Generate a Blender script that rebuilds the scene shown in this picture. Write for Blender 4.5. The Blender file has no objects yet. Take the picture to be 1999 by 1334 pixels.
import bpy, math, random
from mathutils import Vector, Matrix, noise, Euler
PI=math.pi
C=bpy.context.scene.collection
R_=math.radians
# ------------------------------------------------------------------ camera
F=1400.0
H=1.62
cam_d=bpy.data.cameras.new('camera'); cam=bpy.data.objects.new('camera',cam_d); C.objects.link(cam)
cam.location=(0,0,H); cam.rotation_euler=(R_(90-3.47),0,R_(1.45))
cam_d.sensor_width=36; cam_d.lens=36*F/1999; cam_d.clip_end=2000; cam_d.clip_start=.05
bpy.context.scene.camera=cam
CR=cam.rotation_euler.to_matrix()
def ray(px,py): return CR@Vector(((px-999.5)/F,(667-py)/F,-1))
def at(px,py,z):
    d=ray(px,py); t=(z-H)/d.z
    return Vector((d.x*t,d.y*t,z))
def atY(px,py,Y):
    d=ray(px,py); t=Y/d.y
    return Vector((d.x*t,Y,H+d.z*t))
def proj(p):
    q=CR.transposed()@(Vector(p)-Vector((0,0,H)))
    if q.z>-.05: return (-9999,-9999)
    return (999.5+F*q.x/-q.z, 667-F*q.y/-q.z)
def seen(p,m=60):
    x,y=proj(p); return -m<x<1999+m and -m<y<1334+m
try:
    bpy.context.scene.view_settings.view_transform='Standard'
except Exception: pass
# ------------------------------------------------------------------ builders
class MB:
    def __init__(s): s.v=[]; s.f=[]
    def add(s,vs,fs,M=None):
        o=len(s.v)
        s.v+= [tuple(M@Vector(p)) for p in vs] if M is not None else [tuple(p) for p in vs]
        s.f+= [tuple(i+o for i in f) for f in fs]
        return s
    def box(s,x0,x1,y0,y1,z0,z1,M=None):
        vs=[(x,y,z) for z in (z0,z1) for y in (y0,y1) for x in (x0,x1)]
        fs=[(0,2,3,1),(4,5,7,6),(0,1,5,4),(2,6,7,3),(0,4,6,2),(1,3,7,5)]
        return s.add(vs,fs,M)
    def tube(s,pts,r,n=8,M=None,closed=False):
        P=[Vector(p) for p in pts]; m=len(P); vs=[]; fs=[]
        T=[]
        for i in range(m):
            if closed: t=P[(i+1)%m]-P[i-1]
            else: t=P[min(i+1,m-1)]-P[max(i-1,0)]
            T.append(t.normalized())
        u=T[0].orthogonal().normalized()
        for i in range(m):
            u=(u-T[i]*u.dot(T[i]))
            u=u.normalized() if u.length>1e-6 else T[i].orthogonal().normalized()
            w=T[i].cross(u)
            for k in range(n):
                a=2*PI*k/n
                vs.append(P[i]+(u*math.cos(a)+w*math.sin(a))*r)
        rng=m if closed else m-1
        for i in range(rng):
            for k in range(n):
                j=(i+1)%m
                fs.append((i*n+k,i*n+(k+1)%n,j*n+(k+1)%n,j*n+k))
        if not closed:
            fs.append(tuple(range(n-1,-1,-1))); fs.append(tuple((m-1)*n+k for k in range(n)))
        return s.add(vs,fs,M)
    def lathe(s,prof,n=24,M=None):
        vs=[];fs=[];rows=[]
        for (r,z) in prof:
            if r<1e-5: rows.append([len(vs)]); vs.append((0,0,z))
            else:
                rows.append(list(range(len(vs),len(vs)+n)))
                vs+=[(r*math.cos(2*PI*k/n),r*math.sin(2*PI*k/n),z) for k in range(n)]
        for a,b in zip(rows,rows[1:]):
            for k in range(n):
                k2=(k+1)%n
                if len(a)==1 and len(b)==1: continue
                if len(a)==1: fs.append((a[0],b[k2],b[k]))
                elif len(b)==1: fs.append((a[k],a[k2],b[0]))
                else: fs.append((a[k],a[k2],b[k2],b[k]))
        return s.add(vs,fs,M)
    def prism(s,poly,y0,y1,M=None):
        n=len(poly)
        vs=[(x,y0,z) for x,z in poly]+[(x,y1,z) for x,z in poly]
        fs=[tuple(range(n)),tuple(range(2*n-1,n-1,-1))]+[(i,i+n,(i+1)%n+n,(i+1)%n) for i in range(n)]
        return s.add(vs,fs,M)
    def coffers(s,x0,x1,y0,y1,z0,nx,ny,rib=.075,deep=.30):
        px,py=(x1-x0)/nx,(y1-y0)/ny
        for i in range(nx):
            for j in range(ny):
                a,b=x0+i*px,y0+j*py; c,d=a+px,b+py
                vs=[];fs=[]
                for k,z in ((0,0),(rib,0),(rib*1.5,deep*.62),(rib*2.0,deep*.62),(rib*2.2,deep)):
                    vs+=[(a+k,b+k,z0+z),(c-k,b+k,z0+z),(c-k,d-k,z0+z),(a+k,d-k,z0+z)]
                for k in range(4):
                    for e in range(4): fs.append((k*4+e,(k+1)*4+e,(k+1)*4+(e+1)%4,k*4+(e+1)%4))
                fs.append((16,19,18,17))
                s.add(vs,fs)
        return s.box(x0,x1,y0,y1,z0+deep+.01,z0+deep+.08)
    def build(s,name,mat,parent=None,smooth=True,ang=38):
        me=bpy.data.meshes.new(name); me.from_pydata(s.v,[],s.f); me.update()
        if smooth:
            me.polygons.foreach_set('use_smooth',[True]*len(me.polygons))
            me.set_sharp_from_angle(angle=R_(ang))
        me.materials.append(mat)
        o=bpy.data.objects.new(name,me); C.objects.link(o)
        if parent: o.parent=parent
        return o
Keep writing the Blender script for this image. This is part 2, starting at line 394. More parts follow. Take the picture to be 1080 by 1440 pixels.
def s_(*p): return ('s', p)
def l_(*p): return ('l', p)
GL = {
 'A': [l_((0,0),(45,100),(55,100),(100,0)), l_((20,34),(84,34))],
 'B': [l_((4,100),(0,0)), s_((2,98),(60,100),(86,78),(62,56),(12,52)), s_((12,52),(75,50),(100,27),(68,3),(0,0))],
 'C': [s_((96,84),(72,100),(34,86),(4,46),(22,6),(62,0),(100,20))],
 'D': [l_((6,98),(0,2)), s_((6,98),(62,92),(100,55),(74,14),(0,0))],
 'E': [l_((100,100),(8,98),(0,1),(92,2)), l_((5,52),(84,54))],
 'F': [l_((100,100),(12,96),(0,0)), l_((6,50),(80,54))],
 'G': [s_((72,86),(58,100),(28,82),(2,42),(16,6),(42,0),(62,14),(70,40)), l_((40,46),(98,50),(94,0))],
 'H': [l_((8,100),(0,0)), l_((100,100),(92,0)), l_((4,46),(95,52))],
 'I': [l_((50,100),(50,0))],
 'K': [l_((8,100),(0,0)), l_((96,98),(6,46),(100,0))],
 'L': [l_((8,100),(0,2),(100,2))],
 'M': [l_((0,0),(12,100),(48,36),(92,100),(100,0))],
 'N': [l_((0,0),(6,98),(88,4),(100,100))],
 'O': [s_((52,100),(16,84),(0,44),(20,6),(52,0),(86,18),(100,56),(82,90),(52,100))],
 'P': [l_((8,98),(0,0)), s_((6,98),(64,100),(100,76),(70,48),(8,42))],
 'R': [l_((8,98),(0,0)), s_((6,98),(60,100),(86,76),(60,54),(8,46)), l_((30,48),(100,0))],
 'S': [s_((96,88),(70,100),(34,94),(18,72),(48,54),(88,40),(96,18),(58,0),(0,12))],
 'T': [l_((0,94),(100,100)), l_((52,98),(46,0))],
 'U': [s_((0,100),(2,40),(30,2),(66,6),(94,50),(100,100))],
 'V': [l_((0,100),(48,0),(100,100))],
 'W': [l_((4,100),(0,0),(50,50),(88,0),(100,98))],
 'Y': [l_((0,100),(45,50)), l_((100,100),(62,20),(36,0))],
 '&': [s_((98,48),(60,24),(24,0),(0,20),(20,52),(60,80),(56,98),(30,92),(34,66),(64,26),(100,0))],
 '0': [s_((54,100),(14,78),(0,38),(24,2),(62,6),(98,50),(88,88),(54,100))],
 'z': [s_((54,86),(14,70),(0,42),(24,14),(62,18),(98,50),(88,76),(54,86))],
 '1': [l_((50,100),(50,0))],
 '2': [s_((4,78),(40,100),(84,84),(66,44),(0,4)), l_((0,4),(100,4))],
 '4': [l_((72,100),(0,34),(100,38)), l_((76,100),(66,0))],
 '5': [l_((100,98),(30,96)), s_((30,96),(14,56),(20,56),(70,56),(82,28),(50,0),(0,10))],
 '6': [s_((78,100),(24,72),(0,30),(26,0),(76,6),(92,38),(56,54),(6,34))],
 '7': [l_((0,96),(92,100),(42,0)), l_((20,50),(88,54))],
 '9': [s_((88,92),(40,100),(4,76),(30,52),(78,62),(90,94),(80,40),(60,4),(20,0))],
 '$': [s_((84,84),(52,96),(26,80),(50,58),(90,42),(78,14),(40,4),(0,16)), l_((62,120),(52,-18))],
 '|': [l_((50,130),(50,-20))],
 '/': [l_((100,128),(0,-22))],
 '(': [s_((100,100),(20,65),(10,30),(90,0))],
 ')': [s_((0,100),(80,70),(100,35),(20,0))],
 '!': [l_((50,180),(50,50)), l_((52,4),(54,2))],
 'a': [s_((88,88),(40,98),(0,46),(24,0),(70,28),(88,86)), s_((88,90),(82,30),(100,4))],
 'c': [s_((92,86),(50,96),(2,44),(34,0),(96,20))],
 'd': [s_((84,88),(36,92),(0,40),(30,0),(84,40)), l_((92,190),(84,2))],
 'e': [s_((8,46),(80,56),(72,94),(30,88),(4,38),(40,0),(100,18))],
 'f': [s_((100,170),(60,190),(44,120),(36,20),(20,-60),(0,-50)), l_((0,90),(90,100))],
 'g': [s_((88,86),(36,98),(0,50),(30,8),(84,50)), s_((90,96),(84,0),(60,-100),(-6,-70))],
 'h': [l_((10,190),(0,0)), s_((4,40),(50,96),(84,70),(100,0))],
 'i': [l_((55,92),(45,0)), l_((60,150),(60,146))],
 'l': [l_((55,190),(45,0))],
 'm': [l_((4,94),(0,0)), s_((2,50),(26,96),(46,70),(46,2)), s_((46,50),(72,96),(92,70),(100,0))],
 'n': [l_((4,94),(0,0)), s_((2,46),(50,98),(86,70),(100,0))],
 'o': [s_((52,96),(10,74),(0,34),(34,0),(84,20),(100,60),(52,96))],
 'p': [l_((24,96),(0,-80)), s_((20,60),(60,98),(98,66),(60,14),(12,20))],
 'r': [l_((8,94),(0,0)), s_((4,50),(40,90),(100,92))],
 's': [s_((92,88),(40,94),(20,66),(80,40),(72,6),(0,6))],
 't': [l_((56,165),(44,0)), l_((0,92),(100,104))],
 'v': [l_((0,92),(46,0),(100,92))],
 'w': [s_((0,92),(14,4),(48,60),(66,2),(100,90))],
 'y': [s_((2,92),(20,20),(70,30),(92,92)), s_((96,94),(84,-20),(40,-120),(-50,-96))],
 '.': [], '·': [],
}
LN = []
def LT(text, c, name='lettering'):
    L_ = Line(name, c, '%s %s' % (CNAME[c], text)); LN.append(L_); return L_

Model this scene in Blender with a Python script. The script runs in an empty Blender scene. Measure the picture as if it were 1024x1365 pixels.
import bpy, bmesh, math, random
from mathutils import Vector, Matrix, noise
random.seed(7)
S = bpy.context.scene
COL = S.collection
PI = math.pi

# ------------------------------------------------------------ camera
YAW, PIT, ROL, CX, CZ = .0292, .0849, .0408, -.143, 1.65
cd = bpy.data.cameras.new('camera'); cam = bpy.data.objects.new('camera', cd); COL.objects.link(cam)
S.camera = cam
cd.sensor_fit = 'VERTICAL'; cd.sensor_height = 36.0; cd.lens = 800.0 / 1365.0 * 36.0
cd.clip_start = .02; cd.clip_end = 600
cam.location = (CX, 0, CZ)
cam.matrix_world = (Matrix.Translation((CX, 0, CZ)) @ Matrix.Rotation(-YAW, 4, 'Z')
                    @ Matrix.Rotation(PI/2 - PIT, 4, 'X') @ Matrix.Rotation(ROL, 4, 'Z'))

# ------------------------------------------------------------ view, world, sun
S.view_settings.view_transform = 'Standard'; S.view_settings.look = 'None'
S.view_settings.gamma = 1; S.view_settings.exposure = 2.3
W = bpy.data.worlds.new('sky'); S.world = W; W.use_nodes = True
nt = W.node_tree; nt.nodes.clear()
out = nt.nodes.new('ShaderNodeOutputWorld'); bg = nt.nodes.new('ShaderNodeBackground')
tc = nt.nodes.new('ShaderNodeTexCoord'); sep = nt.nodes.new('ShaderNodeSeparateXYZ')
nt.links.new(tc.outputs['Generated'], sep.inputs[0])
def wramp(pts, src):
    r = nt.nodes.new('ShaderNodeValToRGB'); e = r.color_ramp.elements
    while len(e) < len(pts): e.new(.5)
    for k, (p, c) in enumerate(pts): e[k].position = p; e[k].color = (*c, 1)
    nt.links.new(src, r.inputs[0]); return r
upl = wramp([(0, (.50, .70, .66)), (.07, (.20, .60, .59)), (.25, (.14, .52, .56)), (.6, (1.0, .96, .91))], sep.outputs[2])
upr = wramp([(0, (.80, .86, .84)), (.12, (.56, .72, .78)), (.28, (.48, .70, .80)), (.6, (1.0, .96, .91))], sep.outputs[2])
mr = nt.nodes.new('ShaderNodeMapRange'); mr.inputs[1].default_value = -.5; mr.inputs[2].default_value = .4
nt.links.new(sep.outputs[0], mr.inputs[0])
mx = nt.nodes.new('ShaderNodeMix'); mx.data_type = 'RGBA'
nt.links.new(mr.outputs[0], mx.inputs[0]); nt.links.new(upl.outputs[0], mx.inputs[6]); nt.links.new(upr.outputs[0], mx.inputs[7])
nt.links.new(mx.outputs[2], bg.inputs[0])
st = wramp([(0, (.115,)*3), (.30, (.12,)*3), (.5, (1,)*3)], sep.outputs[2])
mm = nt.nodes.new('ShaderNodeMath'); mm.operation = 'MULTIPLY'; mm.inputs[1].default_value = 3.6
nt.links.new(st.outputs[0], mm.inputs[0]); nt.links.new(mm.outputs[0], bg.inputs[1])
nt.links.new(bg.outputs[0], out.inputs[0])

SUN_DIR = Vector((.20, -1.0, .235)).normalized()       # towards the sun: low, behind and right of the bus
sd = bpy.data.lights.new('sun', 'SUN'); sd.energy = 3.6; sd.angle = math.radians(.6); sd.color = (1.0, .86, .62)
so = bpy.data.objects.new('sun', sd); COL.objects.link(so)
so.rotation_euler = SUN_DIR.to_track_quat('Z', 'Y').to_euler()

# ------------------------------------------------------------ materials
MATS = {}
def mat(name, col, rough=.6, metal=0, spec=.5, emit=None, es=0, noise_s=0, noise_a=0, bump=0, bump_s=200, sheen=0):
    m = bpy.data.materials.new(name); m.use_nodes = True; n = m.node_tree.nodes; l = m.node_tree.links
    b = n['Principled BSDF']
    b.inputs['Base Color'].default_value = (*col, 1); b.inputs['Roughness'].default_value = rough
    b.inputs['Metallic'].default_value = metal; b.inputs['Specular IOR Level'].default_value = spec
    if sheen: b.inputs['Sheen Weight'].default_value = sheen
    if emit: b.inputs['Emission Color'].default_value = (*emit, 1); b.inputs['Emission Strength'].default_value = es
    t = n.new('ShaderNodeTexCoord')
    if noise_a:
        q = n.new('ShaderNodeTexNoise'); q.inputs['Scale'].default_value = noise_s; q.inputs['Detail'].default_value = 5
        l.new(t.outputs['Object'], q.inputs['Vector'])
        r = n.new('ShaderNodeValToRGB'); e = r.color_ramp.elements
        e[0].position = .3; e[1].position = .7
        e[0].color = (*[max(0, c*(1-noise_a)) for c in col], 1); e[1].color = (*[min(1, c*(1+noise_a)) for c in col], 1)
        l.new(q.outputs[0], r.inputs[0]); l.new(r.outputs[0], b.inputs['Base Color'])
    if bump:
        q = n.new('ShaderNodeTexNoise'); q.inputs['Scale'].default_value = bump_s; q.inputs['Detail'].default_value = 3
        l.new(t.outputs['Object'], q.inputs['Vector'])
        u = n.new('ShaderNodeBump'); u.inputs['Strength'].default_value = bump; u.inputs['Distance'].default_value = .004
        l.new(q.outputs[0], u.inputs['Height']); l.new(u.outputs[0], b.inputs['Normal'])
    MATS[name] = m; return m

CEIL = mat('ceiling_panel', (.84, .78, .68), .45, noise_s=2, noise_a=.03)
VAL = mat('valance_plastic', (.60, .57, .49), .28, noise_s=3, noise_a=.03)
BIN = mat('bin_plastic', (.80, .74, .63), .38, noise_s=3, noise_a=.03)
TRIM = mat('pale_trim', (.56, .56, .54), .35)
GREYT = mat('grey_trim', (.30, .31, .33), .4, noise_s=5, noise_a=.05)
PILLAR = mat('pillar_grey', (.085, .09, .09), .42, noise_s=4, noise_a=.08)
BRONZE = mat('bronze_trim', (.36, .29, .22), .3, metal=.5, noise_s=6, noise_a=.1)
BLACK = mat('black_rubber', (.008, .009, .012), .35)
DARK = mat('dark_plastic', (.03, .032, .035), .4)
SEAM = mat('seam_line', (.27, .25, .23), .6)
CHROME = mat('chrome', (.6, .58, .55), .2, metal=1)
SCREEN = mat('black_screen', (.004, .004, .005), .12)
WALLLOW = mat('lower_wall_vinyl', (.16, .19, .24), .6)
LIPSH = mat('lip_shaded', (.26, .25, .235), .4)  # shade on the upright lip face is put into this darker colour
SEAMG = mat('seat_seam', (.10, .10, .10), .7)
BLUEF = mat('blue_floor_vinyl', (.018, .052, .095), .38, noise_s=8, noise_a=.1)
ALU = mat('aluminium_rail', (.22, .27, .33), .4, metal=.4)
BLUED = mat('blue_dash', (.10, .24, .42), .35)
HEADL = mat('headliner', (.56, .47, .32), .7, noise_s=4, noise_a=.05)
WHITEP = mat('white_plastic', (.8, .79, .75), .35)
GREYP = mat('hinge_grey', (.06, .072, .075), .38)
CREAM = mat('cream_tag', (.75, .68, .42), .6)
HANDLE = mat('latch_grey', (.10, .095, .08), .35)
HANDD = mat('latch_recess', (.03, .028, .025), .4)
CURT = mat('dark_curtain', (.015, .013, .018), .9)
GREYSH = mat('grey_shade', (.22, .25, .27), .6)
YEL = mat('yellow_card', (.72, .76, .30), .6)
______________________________
# TO BE DONE
Only the lines running from the line with "Model this scene" through the line with "PI = math.pi" should be repeated, exactly and with both ends kept.

# RESPONSE
Model this scene in Blender with a Python script. The script runs in an empty Blender scene. Measure the picture as if it were 1024x1365 pixels.
import bpy, bmesh, math, random
from mathutils import Vector, Matrix, noise
random.seed(7)
S = bpy.context.scene
COL = S.collection
PI = math.pi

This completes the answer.